Now, is it my background that makes me love this book so much? After all, I remember when I first read it, in the sixth-form library (probably mostly when I should have been at lessons), and the disappointment then when the teachers and the woman in charge of the library both dismissed it as nowhere near as good as Salman Rushdie's other books. They didn't seem to "get" it, either. I have wondered since whether you need to have experienced both an insistence on religion and an awakening of personal thoughts to appreciate it, and today's discussion kind of confirmed that. Obviously the religious people who read the book and hated it enough to wish the author dead realised what it was all about, yet these intelligent and educated people on the TV had so little clue that they were reduced to finding the book's synopsis on Wikipedia so as to be able to say anything about it. I could hardly believe it.

Very definitely The Satanic Verses is a heretic's book. The aim of it, it seems to me, is to explore the consequences of doubting dogma, how who we are is related to who we try to be, the shape of our souls in response to the mould of our circumstances, and the ridiculousness of the notion that there is any inherent meaning in the world or our lives. I can only conclude that for many people, none of that has much meaning. They have never experienced anything in their lives that lets them even see it within fiction. Certainly to skim through the book looking for some scandalous passage that caused the trouble is missing the point - both tonight's readers concluded that such a passage didn't exist.

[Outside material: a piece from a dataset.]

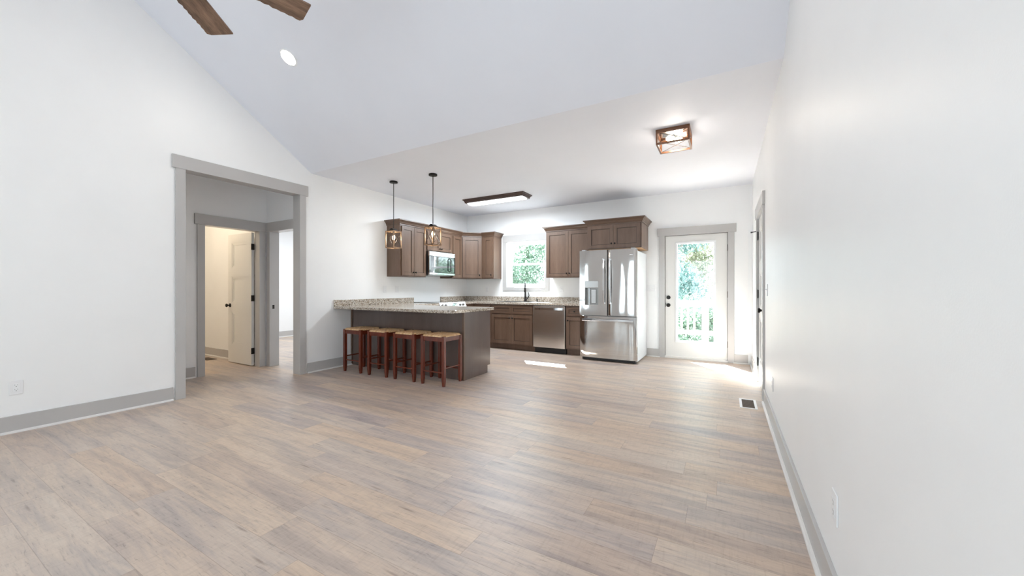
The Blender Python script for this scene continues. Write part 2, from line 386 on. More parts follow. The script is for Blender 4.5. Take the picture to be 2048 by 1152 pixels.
M_CANL = emit('lit_can_lens', (1.0, 0.96, 0.9), 9)
M_DECK = wood('pale_deck_boards', (0.52, 0.43, 0.36), (0.68, 0.58, 0.50), 'x', 0.7, 0.0, 5)
M_RAIL = wood('pale_pine', (0.62, 0.50, 0.42), (0.74, 0.62, 0.54), 'z', 0.7, 0.0, 6)
M_BARK = wood('bark', (0.20, 0.16, 0.14), (0.42, 0.36, 0.32), 'z', 0.9, 0.0, 8)
M_LEAFG = leaf('green_leaves', (0.06, 0.12, 0.08), (0.22, 0.29, 0.22))
M_LEAFB = leaf('blue_green_leaves', (0.06, 0.14, 0.13), (0.23, 0.32, 0.30))
M_LEAFY = leaf('yellow_green_leaves', (0.12, 0.15, 0.09), (0.32, 0.32, 0.23))
M_GROUND = simple('forest_ground', (0.055, 0.06, 0.045), 0.95, noise=0.4, nscale=3)
M_GREENLED = emit('clock_digits', (0.25, 1.0, 0.55), 2.0)
M_VENTBR = simple('brown_register', (0.10, 0.065, 0.045), 0.45, metal=0.4)

# ------------------------------------------------------------------ shell
T = 0.14
HX, HY2 = -6.13, 3.21                       # hall far wall, hall end wall
bm = newbm(); box(bm, -9.6, XR + T, YF - T, YB + 0.18, -0.12, 0.0)
struct('floor', bm, M_FLOOR, 'wide weathered beige wood plank floor', 'floor')
def gable(y0, y1):
    top = [(y, ZC if y >= YS else slope_z(y)) for y in sorted({y0, y1, *[v for v in (YR, YS) if y0 < v < y1]}, reverse=True)]
    return [(y0, 0), (y1, 0)] + top
OY0, OY1, OZ = 1.809, 3.101, 2.478          # rough hall opening
bm = newbm()
prism(bm, gable(YF, OY0), XL - T, XL, 'x'); prism(bm, gable(OY1, YB), XL - T, XL, 'x')
hp = [(OY0, OZ), (OY1, OZ), (OY1, slope_z(OY1)), (OY0, slope_z(OY0))]
prism(bm, hp, XL - T, XL, 'x')
struct('wall_left', bm, M_WALL, 'tall white left wall with the cased hall opening', 'wall')
# right wall with its door hole
DY0, DY1, DZ = 4.80, 5.70, 2.075
bm = newbm()
prism(bm, gable(YF, DY0), XR, XR + T, 'x'); prism(bm, gable(DY1, YB), XR, XR + T, 'x')
box(bm, XR, XR + T, DY0, DY1, DZ, ZC)
struct('wall_right', bm, M_WALL, 'white right wall running beside the camera to the back door', 'wall')
# back wall with window and door holes
WX0, WX1, WZ0, WZ1 = -4.046, -3.155, 1.205, 2.158
BX0, BX1, BZ = -0.93, 0.043, 2.095
TB = 0.17
bm = newbm()
box(bm, XL - T, WX0, YB, YB + TB, 0, ZC); box(bm, WX0, WX1, YB, YB + TB, 0, WZ0); box(bm, WX0, WX1, YB, YB + TB, WZ1, ZC)
box(bm, WX1, BX0, YB, YB + TB, 0, ZC); box(bm, BX0, BX1, YB, YB + TB, BZ, ZC); box(bm, BX1, XR + T, YB, YB + TB, 0, ZC)
struct('wall_back', bm, M_WALL, 'white kitchen back wall behind the sink and refrigerator', 'wall')
# front wall (behind the camera); its two wide windows are added for daylight
FW = [(-5.0, -4.66, 0.25, 2.2), (-3.40, -2.92, 0.25, 2.2), (-2.60, -1.50, 0.25, 2.3), (-1.20, 0.10, 0.25, 2.3)]
bm = newbm(); px = XL - T
for (a, b_, z0, z1) in FW:
    box(bm, px, a, YF - T, YF, 0, ZC); box(bm, a, b_, YF - T, YF, 0, z0); box(bm, a, b_, YF - T, YF, z1, ZC); px = b_
box(bm, px, XR + T, YF - T, YF, 0, ZC)
struct('wall_front', bm, M_WALL, 'white living room wall behind the camera', 'wall')
for (a, b_, z0, z1) in FW: portal(((a + b_) / 2, YF + 0.02, (z0 + z1) / 2), (R(90), 0, R(0)), b_ - a, z1 - z0)
portal(((WX0 + WX1) / 2, YB + TB + .02, (WZ0 + WZ1) / 2), (R(-90), 0, 0), WX1 - WX0, WZ1 - WZ0)
portal((-0.445, YB + TB + .02, 1.11), (R(-90), 0, 0), 0.6, 1.7)
# ceilings
bm = newbm(); box(bm, XL - T, XR + T, YS, YB + TB, ZC, ZC + 0.12)
struct('ceiling', bm, M_CEIL, 'flat white ceiling over the kitchen', 'ceiling')
bm = newbm()
prism(bm, [(YS, ZC), (YS, ZC + .14), (YR, ZR + .14), (YF - T, slope_z(YF - T) + .14), (YF - T, slope_z(YF - T)), (YR, ZR)], XL - T, XR + T, 'x')
struct('ceiling_vault', bm, M_CEIL, 'sloping vaulted white ceiling over the living room', 'ceiling')
# hall, bath and bedroom shells
D1Y0, D1Y1, D1Z = 2.395, 3.115, 2.056
bm = newbm()
box(bm, HX - .12, HX, 0.5, D1Y0, 0, ZC); box(bm, HX - .12, HX, D1Y0, D1Y1, D1Z, ZC); box(bm, HX - .12, HX, D1Y1, HY2, 0, ZC)
struct('wall_hall', bm, M_WALL, 'white hall wall holding the open panel door', 'wall')
D2X0, D2X1 = -6.03, -5.30
bm = newbm()
box(bm, -9.5, D2X0, HY2, HY2 + .12, 0, ZC); box(bm, D2X0, D2X1, HY2, HY2 + .12, D1Z, ZC); box(bm, D2X1, XL - T, HY2, HY2 + .12, 0, ZC)
struct('wall_hall_end', bm, M_WALL, 'white wall at the hall end beside the bedroom doorway', 'wall')
bm = newbm()
box(bm, -9.5, XL - T, 0.38, 0.5, 0, ZC); box(bm, -8.9, -8.78, 0.5, HY2, 0, ZC)
struct('wall_bath', bm, M_WALL, 'warm lit white wall of the small room off the hall', 'wall')
bm = newbm(); box(bm, -9.52, -9.4, HY2 + .12, YB, 0, ZC); box(bm, -9.52, XL - T, YB, YB + .12, 0, ZC)
struct('wall_bedroom', bm, M_WALL, 'bright white bedroom wall seen through the second doorway', 'wall')
bm = newbm(); box(bm, -9.52, XL - T, 0.38, YB + .12, ZC, ZC + .1)
struct('ceiling_hall', bm, M_CEIL, 'flat white ceiling of the hall', 'ceiling')

# ------------------------------------------------------------------ baseboards
def base_prof(h=0.14, t=0.016): return [(0, 0), (t, 0), (t, h), (0, h)]
SHOE = [(0.016, 0.0), (0.032, 0.0), (0.031, 0.010), (0.026, 0.016), (0.016, 0.018)]
def baseboard(name, paths, label):
    bm = newbm()
    for p in paths: sweep(bm, p, base_prof())
    o = struct(name, bm, M_TRIM, label, 'baseboard', bevel=0.002)
    bm = newbm()
    for p in paths: sweep(bm, p, SHOE)
    obj('shoe_moulding', bm, M_SHOE, o, label='pale shoe moulding')
# travel so that the room lies on the right hand
baseboard('baseboard_left', [[(XL, YF), (XL, 1.722)], [(XL, 3.19), (XL, 3.912)]], 'grey baseboard along the left wall')
baseboard('baseboard_right', [[(XR, 4.69), (XR, YF)], [(XR, YB), (XR, 5.81)]], 'grey baseboard along the right wall')
baseboard('baseboard_back', [[(-1.2, YB), (-0.99, YB)], [(0.10, YB), (0.30, YB)]], 'grey baseboard beside the back door')
baseboard('baseboard_hall', [[(HX, 0.5), (HX, 2.31)]], 'grey baseboard in the hall')
baseboard('baseboard_bath', [[(-8.78, HY2), (-6.3, HY2)]], 'grey baseboard in the small warm lit room')
baseboard('baseboard_bedroom', [[(-9.4, HY2 + .12), (-9.4, YB)]], 'grey baseboard in the bright bedroom')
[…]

And it doesn't. More, there is a steady drip-feeding of absurdity, and the unforgivable sin of treating a serious religion as slightly silly and mildly amusing BUT by someone who is clearly very familiar with its detail. That must have hurt, and clearly did. While modern agnostic Westerners have grown up thinking that religion is slightly silly and mildly amusing and that life is pretty pointless, and so, for them, a book that says so at great length is just deathly dull. Well, I think it's great.

But I am now feeling slightly vulnerable, having seen something I love belittled, and I am seriously wondering if I am in a one-man fan club here.

And, as an afterthought, I am also wondering what the result of a similar book that dealt with the brethren would be ...

3 comments:

Ian said...

I must have prophetic powers. I saw your last sentence coming.

Any chances that such a book might materialise?

pebbles said...

This blog is thought provoking, I hope there will be a book!

the survivor said...

I've had the outline for a novel taking up space in my head for some while, and I do think that the brethren are a really rich source of material as long as it isn't too literal. One of these days it'll probably get written, although I haven't scraped together the necessary time and commitment level yet.

But I do wonder, given that the brethren would almost certainly recognise themselves even if only the scenario was used and all details changed, whether the resulting trouble would be worth it. After all, only a tiny proportion of books do their authors any good, and a wave of resentment and litigation would rather swamp the satisfaction of getting the book out there.